Question

The SI unit of electric potential is
A. \[V{m^{ - 1}}\]
B. C
C. \[N{C^{ - 1}}\]
D. V

Answer 1

Hint: In this question, we will first see the definition of electrical potential. The electrical potential is defined from electrical potential energy. After writing the expression for these terms, we will find the SI unit using these expressions.

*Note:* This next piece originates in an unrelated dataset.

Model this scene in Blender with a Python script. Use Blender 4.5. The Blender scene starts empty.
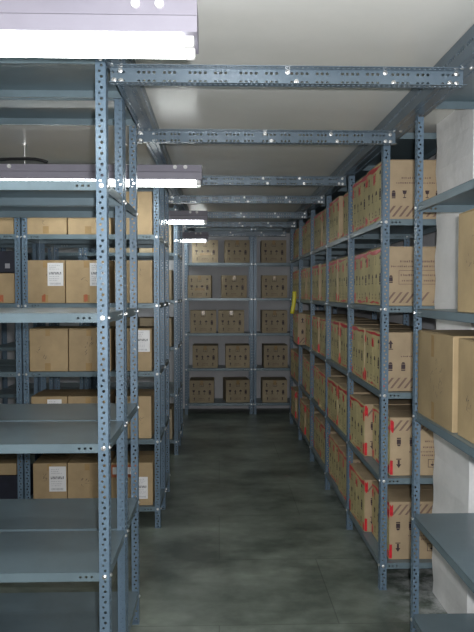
import bpy, bmesh, math, random
from mathutils import Vector, Matrix
random.seed(11)
S = bpy.context.scene
COL = S.collection
PI = math.pi

# ------------------------------------------------------------------ materials
def mat(name):
    m = bpy.data.materials.new(name); m.use_nodes = True
    nt = m.node_tree; nt.nodes.clear()
    out = nt.nodes.new('ShaderNodeOutputMaterial')
    b = nt.nodes.new('ShaderNodeBsdfPrincipled')
    nt.links.new(b.outputs[0], out.inputs[0])
    return m, nt, b

def noise_col(nt, b, c1, c2, scale=4, detail=6, rough=.6, stretch=(1,1,1), lo=.35, hi=.65, coord='Object'):
    tc = nt.nodes.new('ShaderNodeTexCoord'); mp = nt.nodes.new('ShaderNodeMapping')
    mp.inputs['Scale'].default_value = stretch
    n = nt.nodes.new('ShaderNodeTexNoise'); n.inputs['Scale'].default_value = scale
    n.inputs['Detail'].default_value = detail; n.inputs['Roughness'].default_value = rough
    r = nt.nodes.new('ShaderNodeValToRGB')
    r.color_ramp.elements[0].position = lo; r.color_ramp.elements[1].position = hi
    r.color_ramp.elements[0].color = (*c1, 1); r.color_ramp.elements[1].color = (*c2, 1)
    nt.links.new(tc.outputs[coord], mp.inputs[0]); nt.links.new(mp.outputs[0], n.inputs['Vector'])
    nt.links.new(n.outputs['Fac'], r.inputs[0])
    nt.links.new(r.outputs[0], b.inputs['Base Color'])
    return n, r, mp

def bump(nt, b, src, strength=.2, dist=.002):
    bp = nt.nodes.new('ShaderNodeBump'); bp.inputs['Strength'].default_value = strength
    bp.inputs['Distance'].default_value = dist
    nt.links.new(src, bp.inputs['Height']); nt.links.new(bp.outputs[0], b.inputs['Normal'])

def simple(name, c, rough=.5, metal=0, var=.12, scale=12, **k):
    m, nt, b = mat(name)
    c1 = tuple(x*(1-var) for x in c); c2 = tuple(x*(1+var) for x in c)
    n, r, mp = noise_col(nt, b, c1, c2, scale)
    b.inputs['Roughness'].default_value = rough; b.inputs['Metallic'].default_value = metal
    return m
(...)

Complete Step-by-Step solution:
Imagine a charge ‘q’ fixed at the origin of a coordinate system. We make another charge ${q_0}$, which we call ‘test charge’ and move it from ${{\text{r}}_a}{\text{ to }}{{\text{r}}_b}$ under the influence of the force due to q. The change in potential energy $\vartriangle U$ of this two- charge system is given as:
$\vartriangle U = \dfrac{1}{{4\pi { \in _0}}}{q_0}q\left( {\dfrac{1}{{{r_b}}} - \dfrac{1}{{{r_a}}}} \right)$----------- (1)
Electric potential difference($\vartriangle V$)
It is defined as the electrical potential energy difference per unit test charge.
$\vartriangle V = \dfrac{{\vartriangle U}}{{{q_0}}}$
${V_b} - {V_a} = \dfrac{{{U_b} - {U_a}}}{{{q_0}}}$
Taking ${U_a}$ = 0 for infinite initial separation.
The electrical potential at a point is written as:
$V = \dfrac{U}{{{q_0}}} = \dfrac{1}{{4\pi { \in _0}}}q\left( {\dfrac{1}{{{r_b}}}} \right)$ . --------(2)
The SI unit of potential that follows from equation 2 is the joule per coulomb. This combination is given the name of volt(V).
 1Volt = 1 joule /coulomb.
So, option D is correct.

Note- You should remember the formula for finding electrical potential at a point. A potential of zero at a point does not necessarily mean that the electric force is zero at that point. If the electrical potential is zero at a point, no net work is done by the electric force as the test charge moves from infinity to that point.